On November 6, a tremendous gale swept over the English fleet. For three days Hawke stood his ground, but he was forced to run back to the shores of England for shelter. Two days later he put to sea again, but the wind was blowing as furiously as ever, and he was again obliged to put back to Torbay. His own ship was rotten and water-logged, so he shifted his flag to the Royal George and struggled out again into the storm.

He was just too late. The French fleet had escaped, and the ships were even now running gaily with the wind behind them down the west coast of France to join the rest of the fleet. Conflans' daring plan might have succeeded had he not had against him a man whose genius, patience, and resolution were proof against the wildest waves and the fiercest winds. In the teeth of the gale Hawke fought his way across the channel to France to find the harbour empty, his prey gone. On ran the French ships before the gale. Very soon the white sails of the English might have been seen hurrying after them. With the waves breaking over their decks, weighed down by the weight of sail, battered by the wild wind that whistled through their rigging, the English ships ran on, every hour bringing them nearer and nearer to the enemy.

"I will attack them in the old way," cried Hawke, "and make downright work of them."

As night drew on, the wind blew harder than ever. Conflans now devised a bold plan. He ran his ships coastwards, among islands and shoals of which he knew the English to be ignorant. It was a wild stretch of dangerous coast, on which the huge Atlantic waves broke with a roar as of thunder, tossing their white foam high into the air. The wind blew with ever-increasing fury, and the night was black as pitch. Only the genius of a Hawke could save the fleet in such a night. But to the successor of Drake and Hawkins all things were possible. "Where there is a passage for the enemy, there, is a passage for me. Where a Frenchman can sail, an Englishman can follow," cried Hawke. "Their pilot shall be our pilot. If they go to pieces on the shoals, they will serve as beacons for us. Their perils shall be our perils."

"And so, on the wild November afternoon, with the great billows that the Bay of Biscay hurls on that stretch of iron-bound coast, Hawke flung himself into the boiling cauldron of rocks and shoals and quicksands. No more daring deed was ever done at sea."

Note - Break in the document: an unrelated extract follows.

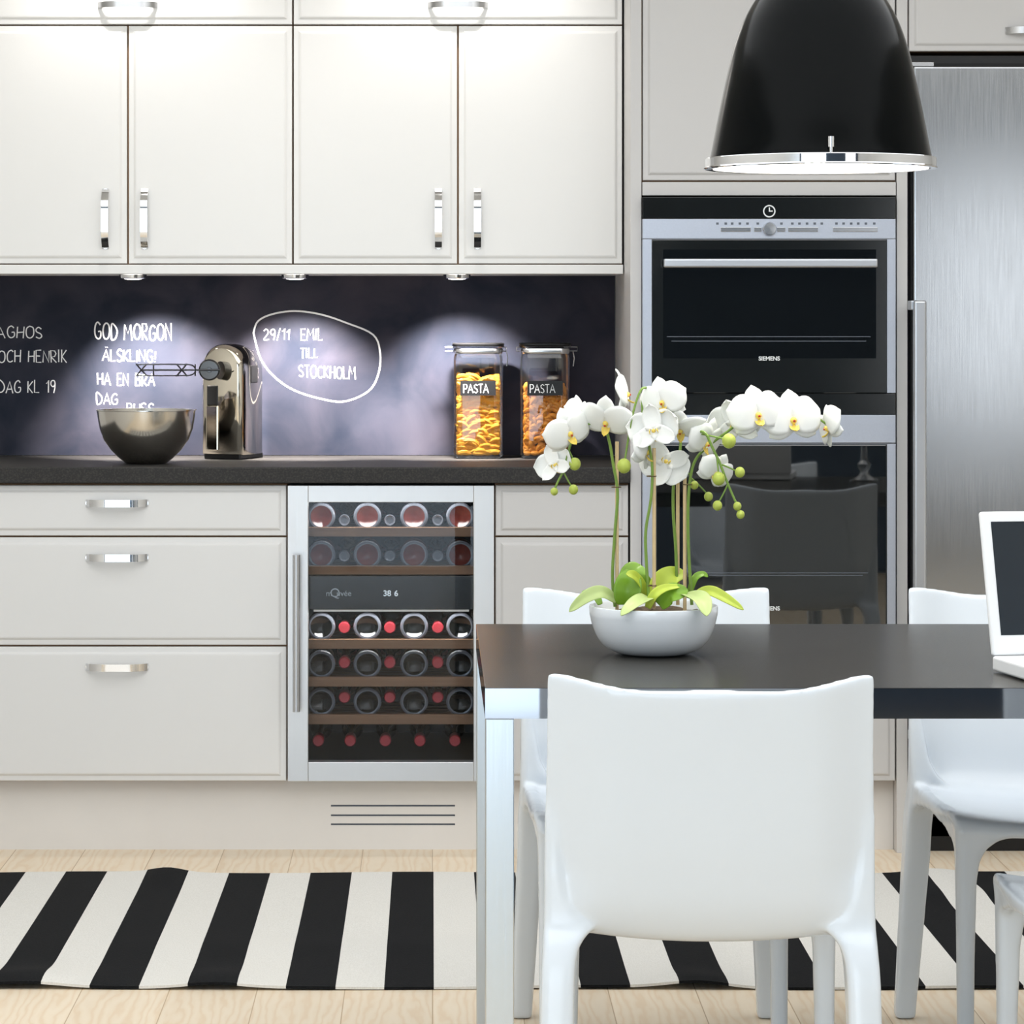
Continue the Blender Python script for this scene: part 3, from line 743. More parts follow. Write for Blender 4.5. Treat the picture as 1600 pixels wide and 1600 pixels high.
rows = ((807, 813, 'rose_base', 'clear_neck', 'top shelf'), (867, 869, 'rose_base', 'clear_neck', 'second shelf'),
        (979, 981, 'dark_base', 'red_neck', 'third shelf'), (1038, 1036, 'dark_base', 'red_neck', 'fourth shelf'), (1097, 1090, 'dark_base', 'red_neck', 'lowest wooden shelf'))
for yb, yn, kb, kn, shelf in rows:
    for i, px in enumerate((502, 574, 647, 719)):
        put(kb, px, yb, f"{'red wine' if kb == 'rose_base' else 'dark wine'} bottle lying base-out, {order[i]} from left on the {shelf}")
    for i, px in enumerate((538, 609, 684)):
        put(kn, px, yn, f"{'clear bottle neck' if kn == 'clear_neck' else 'red bottle capsule'}, {order[i]} from left on the {shelf}")
for i, px in enumerate((497, 547, 602, 656, 711)):
    put('red_neck', px, 1158, f"red bottle capsule, {order[i]} from left on the cooler floor")

# ------------------------------------------------------------------ mixing bowl
bc = Vector((PX(228.5, 7.46), 7.46, WZ))
rb = 77.0 * 7.46 / F; hb_ = (725 - 641) * 7.46 / F
prof = [(0.045, 0.0), (0.05, 0.0015), (0.066, 0.014), (0.086, 0.034), (0.103, 0.058), (0.113, 0.085), (0.1175, 0.112), (rb - 0.0005, hb_ - 0.002), (rb + 0.0018, hb_ - 0.001), (rb + 0.0018, hb_ + 0.001), (rb, hb_ + 0.001)]
inner = [(r - 0.0022, h + 0.0022) for r, h in prof[::-1][3:]]
props(MB().lathe(prof + inner + [(0.001, 0.003)], bc, 72).build('mixing_bowl', M['bowl_steel'], smooth=True, org=bc), 'shiny steel mixing bowl on the worktop, left of the mixer', 'bowl')

# ------------------------------------------------------------------ chrome mixer
mc = Vector((PX(362, 7.72), 7.72, WZ))
t = thing('hand_mixer', 'tall chrome mixer with round top and a wire beater pointing left, beside the steel bowl', 'mixer', mc)
ang = math.radians(-22)
R = Matrix.Rotation(ang, 3, 'Z')
def rot(mb):
    mb.v = [mc + R @ v for v in mb.v]; return mb
def arch(hw, z0, ht, n=20):
    pts = [(-hw, z0), (hw, z0)]
    for i in range(n + 1):
        a = PI * i / n
        pts.append((hw * math.cos(a), ht - hw * 1.05 + hw * 1.05 * math.sin(a)))
    return pts
def arch_ring(hw, z0, ht, y): return [(x, y, z) for x, z in arch(hw, z0, ht)]
hw = 0.056; mh = (718 - 539) * 7.72 / F
body = MB().loft([arch_ring(hw - 0.012, 0.022, mh - 0.012, -0.062), arch_ring(hw - 0.004, 0.014, mh - 0.004, -0.058), arch_ring(hw, 0.012, mh, -0.048), arch_ring(hw + 0.002, 0.012, mh, 0.02), arch_ring(hw - 0.002, 0.012, mh - 0.008, 0.065), arch_ring(hw - 0.012, 0.012, mh - 0.03, 0.085)])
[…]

The battle began, and the roar of the guns answered the din of the tempest. The wildly rolling fleets were soon hopelessly mixed up together. Ship after ship went down with its guns and its crews, but the flagship with Hawke on board was making for the white pennant which flew from the mast of Conflans' ship. Soon the two great ships had begun their fierce duel. Night fell before the battle was ended,—a wild night filled with the shrieking of the gale, and morning broke no less wild and stormy. Seven French ships had run for shelter to the coast, two had gone to pieces on the rocks. But in the very centre of the English fleet lay the flagship of Conflans, battered and helpless. In the darkness and confusion of the night the French commander had mistaken his friends for his foes, and anchored unconsciously in the middle of the English fleet.

As the misty grey dawn showed him his mistake, Conflans cut his cables and made for the shore. The battle of Quiberon was over. The French ships were too much damaged to put to sea any more, and Hawke was free to sail home to receive the honours that a joyous England was ready to bestow upon the faithful and brave Admiral who had saved her from a French invasion.